(Information shown)

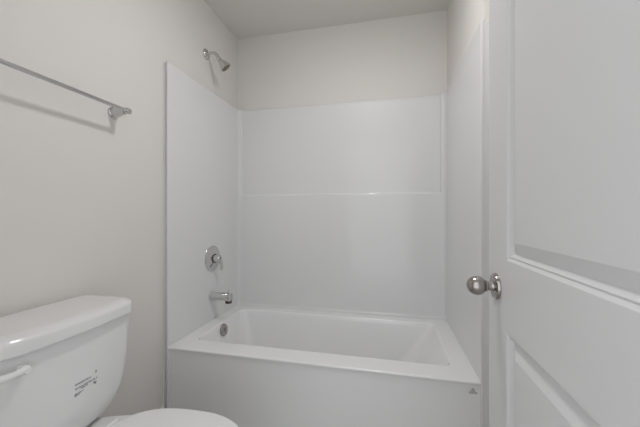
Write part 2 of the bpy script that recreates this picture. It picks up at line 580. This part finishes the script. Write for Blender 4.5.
rows = [(0.580, [(-0.006, 0.008), (0.0095, 0.022), (0.024, 0.036), (0.038, 0.043)]),
        (0.567, [(-0.006, 0.004), (0.006, 0.018), (0.020, 0.034), (0.036, 0.046), (0.048, 0.060), (0.062, 0.066)]),
        (0.561, [(0.012, 0.026), (0.028, 0.034)]),
        (0.551, [(-0.006, 0.004), (0.006, 0.014), (0.016, 0.022)]),
        (0.546, [(-0.006, 0.003), (0.005, 0.009)]),
        (0.588, [(0.058, 0.064)]), (0.592, [(0.059, 0.063)]),
        (0.556, [(0.052, 0.064)]), (0.552, [(0.055, 0.064)])]
for z, ws in rows:
    for a, c in ws:
        word(a - 0.002, c - 0.002, z + 0.003, 0.0042)
o = obj('printed_notice', b, M_INK, T, smooth=False)
o['label'] = 'tiny grey printed text lines'

# tank seal, widened as a painted shadow line in the gap above the bowl
b = bmesh.new()
loft(b, [rrect(0.035, 0.152, -0.133, 0.133, 0.03, z) for z in (0.396, 0.409)], True, True, True)
obj('gasket_shadow', b, M_DARK, T)


def egg(x0, x1, hw, z, n=64, px=0.56, back=2.4, front=2.0):
    """elongated outline: widest at px of its length"""
    xm = x0 + (x1 - x0) * px
    pts = []
    for i in range(n):
        a = 2 * PI * i / n
        c, s = math.cos(a), math.sin(a)
        e = front if c > 0 else back
        k = (abs(c) ** e + abs(s) ** e) ** (-1 / e)
        L = (x1 - xm) if c > 0 else (xm - x0)
        pts.append(Vector((xm + L * c * k, hw * s * k, z)))
    return pts


# bowl: pedestal, flare, rim, and the deck the tank sits on
b = bmesh.new()
loops = [egg(0.10, 0.60, 0.105, 0.001), egg(0.10, 0.60, 0.108, 0.03), egg(0.12, 0.59, 0.095, 0.06), egg(0.13, 0.60, 0.092, 0.16),
         egg(0.13, 0.64, 0.110, 0.22), egg(0.10, 0.70, 0.150, 0.30), egg(0.06, 0.735, 0.176, 0.355), egg(0.04, 0.741, 0.180, 0.385, back=1.8),
         egg(0.04, 0.739, 0.178, 0.395, back=1.8), egg(0.045, 0.731, 0.171, 0.399, back=1.8)]
loft(b, loops, True, True, True)
obj('bowl', b, M_CHINA, T, angle=60)
b = bmesh.new()
for z0, z1, dw in ((0.400, 0.414, 0.0),):
    outer = [egg(0.268, 0.752, 0.186 - g, z, back=2.8) for z, g in ((z0, 0.003), (z0 + 0.003, 0.0), (z1 - 0.003, 0.0), (z1, 0.003))]
    inner = [egg(0.345, 0.665, 0.115, z, back=2.3) for z in (z1, z0)]
    L = outer + inner
    loft(b, L + [L[0]], True)
bmesh.ops.remove_doubles(b, verts=b.verts[:], dist=1e-6)
obj('seat', b, M_PLAST, T, angle=50)
b = bmesh.new()
loops = []
for z, g in ((0.4155, 0.004), (0.4175, 0.0), (0.4245, 0.0), (0.4275, 0.0025), (0.4295, 0.007), (0.4305, 0.014), (0.4325, 0.05), (0.4335, 0.09), (0.434, 0.13)):
    loops.append(egg(0.262 + g, 0.745 - g, 0.185 - g, z, back=2.8))
loft(b, loops, True, True, True)
obj('seat_lid', b, M_PLAST, T, angle=60)
for y in (-0.07, 0.07):
    b = bmesh.new()
    lathe(b, [(-0.022, 0.0), (-0.022, 0.010), (-0.02, 0.012), (0.02, 0.012), (0.022, 0.010), (0.022, 0.0)], (0.252, y, 0.4125), (0, 1, 0), 20)
    obj('seat_hinge', b, M_PLAST, T)
for y in (-0.095, 0.095):
    b = bmesh.new()
    lathe(b, [(0, 0.013), (0.006, 0.012), (0.012, 0.007), (0.014, 0)], (0.34, y * 1.02, 0.028), (0, 1 if y > 0 else -1, 0.6), 18)
    obj('bolt_cap', b, M_PLAST, T)

# ================================================================ ceiling lamp (above the picture)
LX, LY = 0.97, -0.27
cl = thing('ceiling_lamp', 'round frosted ceiling lamp in the middle of the bathroom ceiling', 'ceiling light', (LX, LY, HC))
b = bmesh.new()
lathe(b, [(0, 0.105), (0.018, 0.105), (0.034, 0.092), (0.034, 0.087), (0.020, 0.087), (0.020, 0.0)], (0, 0, 0), (0, 0, -1), 40)
obj('lamp_base', b, M_NICKEL, cl)
b = bmesh.new()
lathe(b, [(0.030, 0.087)] + [(0.034 + 0.019 * math.sin(PI / 2 * i / 8), 0.087 * math.cos(PI / 2 * i / 8)) for i in range(1, 8)] + [(0.053, 0.0)], (0, 0, 0), (0, 0, -1), 40)
obj('lamp_shade', b, M_GLOW, cl)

(Required work)
Skipping the pictures, transcribe each line above exactly as it appears.

(The reply)
Write part 2 of the bpy script that recreates this picture. It picks up at line 580. This part finishes the script. Write for Blender 4.5.
rows = [(0.580, [(-0.006, 0.008), (0.0095, 0.022), (0.024, 0.036), (0.038, 0.043)]),
        (0.567, [(-0.006, 0.004), (0.006, 0.018), (0.020, 0.034), (0.036, 0.046), (0.048, 0.060), (0.062, 0.066)]),
        (0.561, [(0.012, 0.026), (0.028, 0.034)]),
        (0.551, [(-0.006, 0.004), (0.006, 0.014), (0.016, 0.022)]),
        (0.546, [(-0.006, 0.003), (0.005, 0.009)]),
        (0.588, [(0.058, 0.064)]), (0.592, [(0.059, 0.063)]),
        (0.556, [(0.052, 0.064)]), (0.552, [(0.055, 0.064)])]
for z, ws in rows:
    for a, c in ws:
        word(a - 0.002, c - 0.002, z + 0.003, 0.0042)
o = obj('printed_notice', b, M_INK, T, smooth=False)
o['label'] = 'tiny grey printed text lines'

# tank seal, widened as a painted shadow line in the gap above the bowl
b = bmesh.new()
loft(b, [rrect(0.035, 0.152, -0.133, 0.133, 0.03, z) for z in (0.396, 0.409)], True, True, True)
obj('gasket_shadow', b, M_DARK, T)


def egg(x0, x1, hw, z, n=64, px=0.56, back=2.4, front=2.0):
    """elongated outline: widest at px of its length"""
    xm = x0 + (x1 - x0) * px
    pts = []
    for i in range(n):
        a = 2 * PI * i / n
        c, s = math.cos(a), math.sin(a)
        e = front if c > 0 else back
        k = (abs(c) ** e + abs(s) ** e) ** (-1 / e)
        L = (x1 - xm) if c > 0 else (xm - x0)
        pts.append(Vector((xm + L * c * k, hw * s * k, z)))
    return pts


# bowl: pedestal, flare, rim, and the deck the tank sits on
b = bmesh.new()
loops = [egg(0.10, 0.60, 0.105, 0.001), egg(0.10, 0.60, 0.108, 0.03), egg(0.12, 0.59, 0.095, 0.06), egg(0.13, 0.60, 0.092, 0.16),
         egg(0.13, 0.64, 0.110, 0.22), egg(0.10, 0.70, 0.150, 0.30), egg(0.06, 0.735, 0.176, 0.355), egg(0.04, 0.741, 0.180, 0.385, back=1.8),
         egg(0.04, 0.739, 0.178, 0.395, back=1.8), egg(0.045, 0.731, 0.171, 0.399, back=1.8)]
loft(b, loops, True, True, True)
obj('bowl', b, M_CHINA, T, angle=60)
b = bmesh.new()
for z0, z1, dw in ((0.400, 0.414, 0.0),):
    outer = [egg(0.268, 0.752, 0.186 - g, z, back=2.8) for z, g in ((z0, 0.003), (z0 + 0.003, 0.0), (z1 - 0.003, 0.0), (z1, 0.003))]
    inner = [egg(0.345, 0.665, 0.115, z, back=2.3) for z in (z1, z0)]
    L = outer + inner
    loft(b, L + [L[0]], True)
bmesh.ops.remove_doubles(b, verts=b.verts[:], dist=1e-6)
obj('seat', b, M_PLAST, T, angle=50)
b = bmesh.new()
loops = []
for z, g in ((0.4155, 0.004), (0.4175, 0.0), (0.4245, 0.0), (0.4275, 0.0025), (0.4295, 0.007), (0.4305, 0.014), (0.4325, 0.05), (0.4335, 0.09), (0.434, 0.13)):
    loops.append(egg(0.262 + g, 0.745 - g, 0.185 - g, z, back=2.8))
loft(b, loops, True, True, True)
obj('seat_lid', b, M_PLAST, T, angle=60)
for y in (-0.07, 0.07):
    b = bmesh.new()
    lathe(b, [(-0.022, 0.0), (-0.022, 0.010), (-0.02, 0.012), (0.02, 0.012), (0.022, 0.010), (0.022, 0.0)], (0.252, y, 0.4125), (0, 1, 0), 20)
    obj('seat_hinge', b, M_PLAST, T)
for y in (-0.095, 0.095):
    b = bmesh.new()
    lathe(b, [(0, 0.013), (0.006, 0.012), (0.012, 0.007), (0.014, 0)], (0.34, y * 1.02, 0.028), (0, 1 if y > 0 else -1, 0.6), 18)
    obj('bolt_cap', b, M_PLAST, T)

# ================================================================ ceiling lamp (above the picture)
LX, LY = 0.97, -0.27
cl = thing('ceiling_lamp', 'round frosted ceiling lamp in the middle of the bathroom ceiling', 'ceiling light', (LX, LY, HC))
b = bmesh.new()
lathe(b, [(0, 0.105), (0.018, 0.105), (0.034, 0.092), (0.034, 0.087), (0.020, 0.087), (0.020, 0.0)], (0, 0, 0), (0, 0, -1), 40)
obj('lamp_base', b, M_NICKEL, cl)
b = bmesh.new()
lathe(b, [(0.030, 0.087)] + [(0.034 + 0.019 * math.sin(PI / 2 * i / 8), 0.087 * math.cos(PI / 2 * i / 8)) for i in range(1, 8)] + [(0.053, 0.0)], (0, 0, 0), (0, 0, -1), 40)
obj('lamp_shade', b, M_GLOW, cl)